As with all businesses you will find companies that offer claims which seem to good to be true, and web hosting is no exception. Claims can range from outright lies, exceptions listed in small print, too just minor annoyances. The main thing to do to protect yourself is to read the Terms and Conditions, and Terms of Use policies, and to understand them. Most hosts display links to these policies at the bottom of their web pages, and on the shopping cart page where you actually sign up for a hosting plan. Other names exist for these policies and there may be a separate legal page for them as well.
I would like to stress that most Web Hosting providers are honest and supply excellent services but it only takes a few bad apples to sour an industry.
With the below list of gotchas I will explain a few things to watch out for when choosing a web hosting service.
Setup Fees
Most hosts have setups fees but a large number are waived to entice would be customers. If the fee is waived, it may only be waived for the longer hosting contracts. The one month contract may still have a setup fee. Also, if no setup fee is mentioned on the hosting site and you decide to sign up with them, double check at the payment page as they may try to slip it in. Setups fees usually are around the $30 mark.
Long Hosting Commitment Required
Some hosts may only offer 1,2 or even 3 year contracts but at a low price. If they don't have a good money back guarantee my instinct would be not to trust them. All hosting providers that I have used have had a 1 month plan. This allowed me to test their hosting for a relatively low price before I decide to go with a longer hosting term or not.
Resources, CPU, Disk Space and Bandwidth
The first thing to remember is that the average web site uses about 50 MB of space and less then 1 GB bandwidth a month. So, most web sites will not use the 3,000 GB of bandwidth and 300 GB of space a lot of the cheap hosting plans offer. These plans just have inflated numbers to make the hosting plan look good and to keep up with the competition. Hosting companies know only a very low percentage of customers may come close to using these numbers, even if they allow unlimited domains on one customers account.
If a web site starts using a larger amount of bandwidth some less honest web hosting providers may notify you regarding excessive use of resources. They probably have a clause in the contract regarding CPU Cycles or Time. Web hosts with hosting plans that offer unlimited or large amount of bandwidth and disk space for a cheap price may get around this unlimited claim by limiting the processing time allowed for the web site on the server.
Daily Transfer Limits
Most web hosts don't have a daily bandwidth limit but it is always a good thing to check for since web site traffic varies from day to day, week to week and season to season.
Domain Names
Hosting providers sometimes offer to register your domain names for free. Just make sure the domain is registered in your own name and not of the hosting company. If it is registered under there name, they have control of it. You may have problems getting the domain back if you ever try to switch web hosts.
Database Size Limit
Some cheap web hosts offer unlimited MySQL or MSSQL databases but then put a limit on either each individual database size or the size of all your databases.
Extra Disk Space and Transfer Fees
Maybe your web site got mentioned in the news or on an important web site and you get a huge traffic spike.

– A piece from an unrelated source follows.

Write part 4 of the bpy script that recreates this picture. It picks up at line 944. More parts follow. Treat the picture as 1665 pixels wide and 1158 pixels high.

Make sure that the web hosts fees regarding additional bandwidth are not exurbanite or you don't get bumped to a hosting plan you don't want.
Customer Support
Always ensure that the web hosting company you pick has 24/7 customer support. With Murphy's Law in play, most problems always seem to happen at the worst time, which would be at night or on the weekend. If customer support is not around and your business depends on its web site, you will loose money. You need to make sure toll free phone support is also available. If the company can't afford phone support I would also wonder what else they can't afford. I usually only use email and the web hosts forums when I need information or have a question regarding hosting but ever now and then I need to talk to a live person, one on one.
Money Back Guarantees
Most web hosts offer at least a 30 day money back guarantee. This allows you to try the service with some way of backing out if the host doesn't live up to expectations. There can be some differences in these guarantees from host to host. Most are 100% money back guarantees. Some hosts though, may keep the setup fee or another type of small charge. Read the guarantee carefully to make sure you know what type you have.
Uptime
If you see a web host provider claim 100% uptime, RUN! All servers need to be rebooted every now and then for security and software updates.
Uptime Guarantees
A large number of web hosts have an uptime guarantee and almost all of these are 99.9%. Some of web hosts can have multiple qualifications on these guarantees that you need to be aware of. One I have run across include, only unannounced uptime can count towards the guarantee. Another potential qualification some of the less honest web hosts have is the customer must also report the down time in order to qualify for the guarantee. These type of qualifications usually make an uptime guarantee useless to the customer and is just a marketing gimmick for the web host.